What does such a spending squeeze imply for the quality of public services? The government seems confident it will be able to find sufficient efficiency savings for services to be expanded and improved over the next Spending Review period, despite the low growth in spending.

But considerable efficiency savings have already been found in recent years, and the government pencilled in an additional £5bn for 2010/11 in the PBR – despite the fact it had not allocated any of these to specific departments. It is going to become increasingly difficult to find more of these savings.

The public spending plans announced in the PBR are therefore already tight, perhaps much more so than ministers have been keen to publicly admit. They seem to leave little opportunity for reducing total public spending further over this period without substantial revisions to the government’s aspirations. In fact, the chancellor might want to increase public spending over the next Spending Review period by more than the 1.1% a year it planned in the PBR.

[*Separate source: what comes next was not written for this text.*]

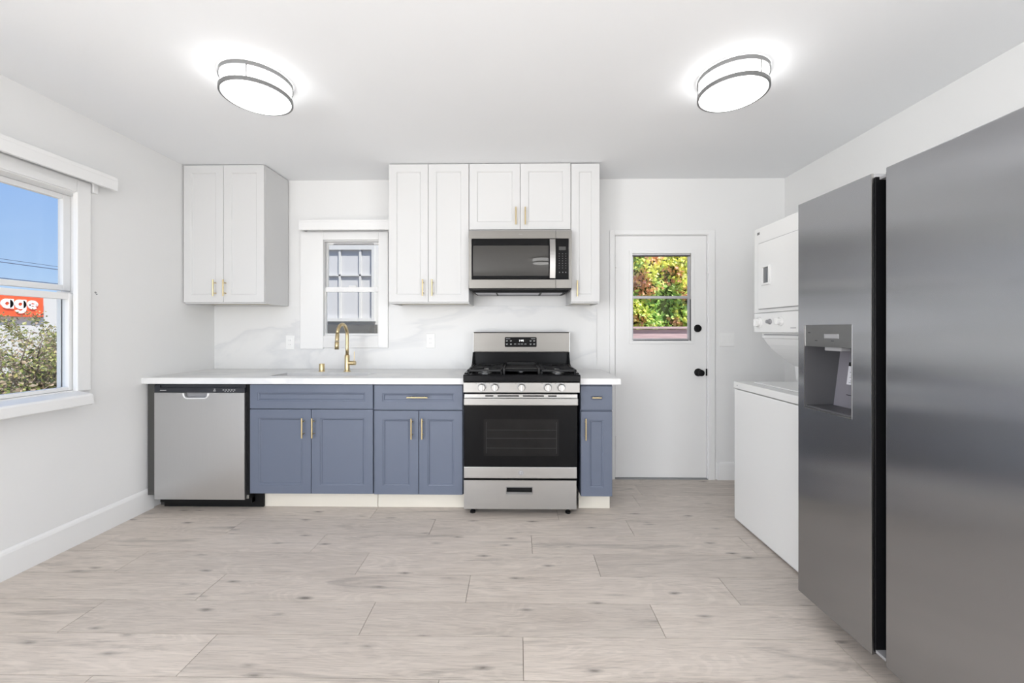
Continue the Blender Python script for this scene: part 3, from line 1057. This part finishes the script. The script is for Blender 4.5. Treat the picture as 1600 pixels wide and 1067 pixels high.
    bmesh.ops.transform(m.bm, matrix=Mt, verts=m.bm.verts)
    m.build_each('button_mark', INK, disp)
    # seven segment clock, reading 1:44
    m = MB()
    SEG = {'1': 'bc', '4': 'fgbc'}
    def digit(ch, x, z, s):
        w_, h_, q = s * .5, s, s * .14
        R = {'a': (0, w_, h_ - q, h_), 'g': (0, w_, h_ / 2 - q / 2, h_ / 2 + q / 2), 'd': (0, w_, 0, q),
             'b': (w_ - q, w_, h_ / 2, h_), 'c': (w_ - q, w_, 0, h_ / 2), 'f': (0, q, h_ / 2, h_), 'e': (0, q, 0, h_ / 2)}
        for c_ in SEG[ch]:
            a_ = R[c_]
            m.box(x + a_[0], x + a_[1], 3.1478, 3.1489, z + a_[2], z + a_[3])
    digit('1', .012, 1.149, .017)
    for z in (1.1535, 1.1605):
        m.box(.0235, .0255, 3.1478, 3.1489, z, z + .002)
    digit('4', .029, 1.149, .017)
    digit('4', .042, 1.149, .017)
    bmesh.ops.transform(m.bm, matrix=Mt, verts=m.bm.verts)
    m.build_each('clock_segment', LED, disp)
    # burners
    for bx_, by_ in ((-.225, 2.78), (-.225, 3.02), (.028, 2.90), (.283, 2.78), (.283, 3.02)):
        bo = MB().lathe([(0.048, 0), (0.048, .004), (0.036, .008), (0.034, .014), (0, .014)], 28, Matrix.Translation((bx_, by_, .940))).build('burner', NICK, t)
        MB().lathe([(0.033, 0), (0.034, .004), (0.029, .009), (0, .0095)], 28, Matrix.Translation((bx_, by_, .954))).build('burner_cap', BLACKM, bo)
    # grates
    def grate(ga, gb):
        m = MB()
        y0, y1 = 2.655, 3.130
        zt = .976
        w_ = .011
        for x in (ga, gb - w_):
            m.box(x, x + w_, y0, y1, zt - .014, zt, .002)
        for y in (y0, (y0 + y1) / 2 - w_ / 2, y1 - w_):
            m.box(ga, gb, y, y + w_, zt - .014, zt, .002)
        for x in (ga + .001, gb - w_ - .001):
            for y in (y0 + .01, y1 - .022, (y0 + y1) / 2 - .006):
                m.box(x, x + w_, y, y + w_, .9402, zt - .01, .001)
        for by_ in (2.78, 3.02):
            xc_ = (ga + gb) / 2
            for q in range(4):
                a = PI / 4 + q * PI / 2
                p0 = Vector((xc_ + .030 * math.cos(a), by_ + .030 * math.sin(a), zt))
                p1 = Vector((xc_ + .112 * math.cos(a) * 1.02, by_ + .108 * math.sin(a), zt - .003))
                d_ = (p1 - p0)
                M_ = Matrix.Translation(p0) @ Matrix.Rotation(math.atan2(d_.y, d_.x), 4, 'Z')
                m.box(0, d_.length, -.0045, .0045, -.012, 0.001, .0015, 2, M_)
            m.box(ga + .01, xc_ - .035, by_ - .0045, by_ + .0045, zt - .012, zt, .001)
            m.box(xc_ + .035, gb - .01, by_ - .0045, by_ + .0045, zt - .012, zt, .001)
        return m.build('grate', IRON, t)
    grate(X0 + .018, -.100)
    grate(.158, X1 - .008)
    # middle griddle plate in its frame
    m = MB()
    ga, gb = -.094, .152
    m.box(ga, ga + .012, 2.655, 3.13, .9402, .984, .002).box(gb - .012, gb, 2.655, 3.13, .9402, .984, .002)
    m.box(ga + .012, gb - .012, 2.70, 3.10, .966, .974, .001).box(ga + .012, gb - .012, 3.085, 3.125, .966, .992, .004)
    m.box(ga + .012, gb - .012, 2.70, 2.712, .960, .978, .002)
    m.build('griddle', IRON, t)
    for x in (X0 + .05, X1 - .06):
        for y in (2.70, 3.22):
            MB().lathe([(0.018, 0), (0.018, .012), (0.011, .014), (0.011, .046)], 14, Matrix.Translation((x, y, 0))).build('foot', BLACKM, t)
gas_range()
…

Pressures still remain for additional spending to meet some of the government’s own objectives – targets to reduce child poverty and provide world-class public services being just two examples. However, doing so would require more resources – increasing spending growth by 2% a year in real terms would require an additional £23bn in 2013/14 – and these would have to come from either increasing taxes or increasing borrowing. Clearly neither of these would be an easy option, but then nor perhaps would lowering standards of future public service provision.

However, in a world in which UK households seem likely to be poorer than they thought they were going to be, perhaps we will be willing to consume fewer public services, just as it looks likely we will have to consume less of everything else, than we had previously hoped.